● What to produce
Repeat the material exactly as it appears.
— start —
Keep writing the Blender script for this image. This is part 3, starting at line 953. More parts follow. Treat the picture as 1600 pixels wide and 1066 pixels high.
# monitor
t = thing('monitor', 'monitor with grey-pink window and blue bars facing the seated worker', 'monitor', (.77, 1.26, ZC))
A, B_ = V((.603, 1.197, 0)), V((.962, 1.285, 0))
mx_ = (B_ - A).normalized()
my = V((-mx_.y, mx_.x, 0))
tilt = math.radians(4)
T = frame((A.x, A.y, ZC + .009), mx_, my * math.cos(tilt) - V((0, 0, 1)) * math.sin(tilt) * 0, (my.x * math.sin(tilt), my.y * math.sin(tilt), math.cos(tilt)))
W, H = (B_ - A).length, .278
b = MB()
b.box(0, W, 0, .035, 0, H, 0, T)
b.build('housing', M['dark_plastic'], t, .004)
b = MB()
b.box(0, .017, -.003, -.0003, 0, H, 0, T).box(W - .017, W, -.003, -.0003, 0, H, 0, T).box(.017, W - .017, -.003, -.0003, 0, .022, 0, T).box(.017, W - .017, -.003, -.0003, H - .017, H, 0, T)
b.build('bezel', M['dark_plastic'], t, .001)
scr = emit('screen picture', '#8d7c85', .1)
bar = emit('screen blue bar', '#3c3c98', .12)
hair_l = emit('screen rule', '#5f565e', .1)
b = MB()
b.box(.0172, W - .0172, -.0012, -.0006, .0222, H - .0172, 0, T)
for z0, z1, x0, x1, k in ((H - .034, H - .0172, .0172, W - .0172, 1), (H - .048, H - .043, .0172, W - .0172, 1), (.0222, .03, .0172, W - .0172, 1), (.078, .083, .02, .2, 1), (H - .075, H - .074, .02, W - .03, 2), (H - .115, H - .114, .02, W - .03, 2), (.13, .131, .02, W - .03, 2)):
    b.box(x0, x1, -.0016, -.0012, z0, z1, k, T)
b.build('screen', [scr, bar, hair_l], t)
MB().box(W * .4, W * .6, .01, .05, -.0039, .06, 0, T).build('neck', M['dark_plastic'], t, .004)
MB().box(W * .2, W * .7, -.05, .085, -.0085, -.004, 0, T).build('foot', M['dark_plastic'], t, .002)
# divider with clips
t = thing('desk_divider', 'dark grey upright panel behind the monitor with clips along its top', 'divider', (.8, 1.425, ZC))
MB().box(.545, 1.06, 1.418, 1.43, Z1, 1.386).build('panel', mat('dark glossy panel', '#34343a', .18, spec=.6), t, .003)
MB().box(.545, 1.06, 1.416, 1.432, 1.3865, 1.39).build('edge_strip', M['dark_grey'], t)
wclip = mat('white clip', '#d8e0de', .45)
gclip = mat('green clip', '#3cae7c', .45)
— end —
● Result below
Keep writing the Blender script for this image. This is part 3, starting at line 953. More parts follow. Treat the picture as 1600 pixels wide and 1066 pixels high.
# monitor
t = thing('monitor', 'monitor with grey-pink window and blue bars facing the seated worker', 'monitor', (.77, 1.26, ZC))
A, B_ = V((.603, 1.197, 0)), V((.962, 1.285, 0))
mx_ = (B_ - A).normalized()
my = V((-mx_.y, mx_.x, 0))
tilt = math.radians(4)
T = frame((A.x, A.y, ZC + .009), mx_, my * math.cos(tilt) - V((0, 0, 1)) * math.sin(tilt) * 0, (my.x * math.sin(tilt), my.y * math.sin(tilt), math.cos(tilt)))
W, H = (B_ - A).length, .278
b = MB()
b.box(0, W, 0, .035, 0, H, 0, T)
b.build('housing', M['dark_plastic'], t, .004)
b = MB()
b.box(0, .017, -.003, -.0003, 0, H, 0, T).box(W - .017, W, -.003, -.0003, 0, H, 0, T).box(.017, W - .017, -.003, -.0003, 0, .022, 0, T).box(.017, W - .017, -.003, -.0003, H - .017, H, 0, T)
b.build('bezel', M['dark_plastic'], t, .001)
scr = emit('screen picture', '#8d7c85', .1)
bar = emit('screen blue bar', '#3c3c98', .12)
hair_l = emit('screen rule', '#5f565e', .1)
b = MB()
b.box(.0172, W - .0172, -.0012, -.0006, .0222, H - .0172, 0, T)
for z0, z1, x0, x1, k in ((H - .034, H - .0172, .0172, W - .0172, 1), (H - .048, H - .043, .0172, W - .0172, 1), (.0222, .03, .0172, W - .0172, 1), (.078, .083, .02, .2, 1), (H - .075, H - .074, .02, W - .03, 2), (H - .115, H - .114, .02, W - .03, 2), (.13, .131, .02, W - .03, 2)):
    b.box(x0, x1, -.0016, -.0012, z0, z1, k, T)
b.build('screen', [scr, bar, hair_l], t)
MB().box(W * .4, W * .6, .01, .05, -.0039, .06, 0, T).build('neck', M['dark_plastic'], t, .004)
MB().box(W * .2, W * .7, -.05, .085, -.0085, -.004, 0, T).build('foot', M['dark_plastic'], t, .002)
# divider with clips
t = thing('desk_divider', 'dark grey upright panel behind the monitor with clips along its top', 'divider', (.8, 1.425, ZC))
MB().box(.545, 1.06, 1.418, 1.43, Z1, 1.386).build('panel', mat('dark glossy panel', '#34343a', .18, spec=.6), t, .003)
MB().box(.545, 1.06, 1.416, 1.432, 1.3865, 1.39).build('edge_strip', M['dark_grey'], t)
wclip = mat('white clip', '#d8e0de', .45)
gclip = mat('green clip', '#3cae7c', .45)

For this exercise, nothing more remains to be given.